What is IR35? IR35 Explained

What were the key changes in the new IR35 legislation?

The key changes in the new IR35 legislation included shifting the responsibility for determining the tax status of individuals working through personal service companies to the end-client. The end client also became responsible for the tax liability.

More detail

The fundamental changes that were rolled out in the off-payroll legislation, labelled as the IR35 reforms, were:

The shift of responsibility: The responsibility for determining IR35 status shifted from the contractor to the end client or the fee-payer in the supply chain.
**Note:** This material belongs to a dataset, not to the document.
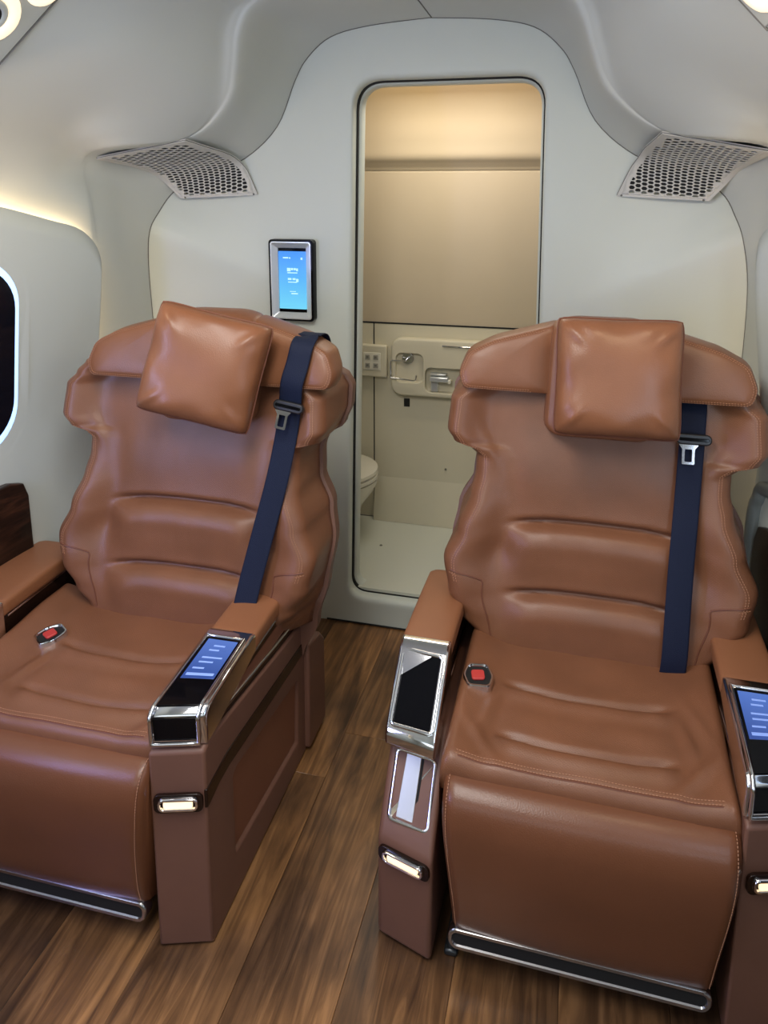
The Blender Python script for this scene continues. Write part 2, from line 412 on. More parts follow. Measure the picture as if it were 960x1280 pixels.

New requirements for end-clients: End-clients are now required to assess the IR35 status of contractors and should provide a Status Determination Statement (SDS) to the contractor and any intermediaries in the supply chain.

Expansion to the private sector: The new IR35 legislation applies to medium and large-sized private sector companies, as well as public sector organisations.

Increased employment taxes: Under the old rules, the contractor was effectively required to pay the employer's National Insurance tax bill as part of the deemed payment calculations. Under the new rules, the client must pay the employer's National Insurance on top of the payment made to the contractor, which cannot lawfully be deducted from the contractor rate agreed with the contractor.

These changes have significant implications for contractors, end clients, and intermediaries, and it is essential to put in place robust compliance procedures.